Did we already know that?

For anyone who has ever given a talk using computational methods the response, “But didn’t we already know that?”, looms large in your consciousness. Nothing feels more deflating…and frustrating. I always want to respond, well, we believed we knew it and now we have more evidentiary sufficiency to believe it even more strongly. But that’s a touch wordy.

I learned a fabulous technique from Lincoln Mullen who suggested using the trick of putting a blank graph or table up first and asking respondents to guess the results in advance. This is a fantastic way combatting the phenomena of “everything is obvious once you know the answer.”

I decided to go one step further at a recent talk. I asked respondents to write in their estimates for what I was measuring and then collected their responses. In other words, I wanted to measure “how much we already knew.” Here’s what I found.

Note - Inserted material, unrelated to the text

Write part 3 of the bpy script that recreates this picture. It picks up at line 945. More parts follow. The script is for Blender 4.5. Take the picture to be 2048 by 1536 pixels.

First, my talk was about studying the idea of “late style” in poets’ careers. It is drawn from the last chapter of my book. The models I was building were based on Edward Said’s theory of late style that he develops in his posthumously published book by that name. In my reading of Said, I identified what I saw were 5 proxies for “challengingness”, which I saw at the heart of Said’s thesis. I then applied these measures to a collection of 78 poets for whom we have decent representations of their entire corpus. It is both a small and large sample — a small number of poets and a large number of poems (ca. 30,000).

After walking through the description of my five measures, I then asked the audience to fill in this table.

For each measure I asked them to estimate what % of the poets in my data set had a significant change according to that category in their “late period” (defined as the final quartile of their corpus). Significance was measured using a randomization test, ie. was the difference between the late and early poems greater than we might see in random fluctuations within the poet’s career overall.

I then asked them to estimate what % of poets who did have significantly different late periods whether they were more likely to increase their degree of challengingness or decrease (i.e. get simpler and more concrete). You’ll have to read the book for the full explication of the measures.

What I found when I tabulated the responses was the following:

A. About 1/4 of respondents made no answer at all (not including people who didn’t pass back their notes). Almost everyone reported that it was very hard to estimate.

B. In aggregate the crowd was very accurate. They were off on average by only 6.5% from the observed numbers (if we exclude the final measure which strikes me as erroneously low, i.e. a poor measure because it diverges so much from the others).

C. Individually, there was a really high degree of variance. The standard deviation was +/- 23 percentage points. In other words, the range extended from thinking a majority of poets had significant late styles to a strong minority. That’s basically two different answers.

Below you see the observed results. Overall roughly half to less than half of all poets in the data set exhibited a significant change in their late work. Of those, most moved in the direction of becoming more, not less challenging.

What I like about this experiment is two-fold:

It suggests, first, that we actually do not have nearly as strong beliefs about measuring large-scale phenomena as we report after the fact. Pressed to put a number to something people became very hesitant. They were confronted with what they didn’t know and that they lacked the tools to be able to make an informed estimate. Second, it reinforces the idea that crowd-estimates can be very accurate in aggregate. One person might not know the answer but taking the average of all of our estimates will home in on the correct answer. Again, scale has advantages.

Some caveats: since the correct answer hovered around 50% there might have been a bias towards just saying “half!” which would be right in this case. On the other hand, it is obviously hard to make an estimate without intimate knowledge of the corpus and the measures being used. Lots of reason not to put too much pressure on that high variance. And last: everything depends on the data and the models being used!

But overall exercises like this can force us to confront, consciously and openly, the limitations of existing methods and why there is value to computational methods when it comes to trying to make generalizations about large-scale phenomena like poets’ careers.

Thank you to everyone at Berkeley for participating and being so gracious about it. It was a very fun way to interact with the audience.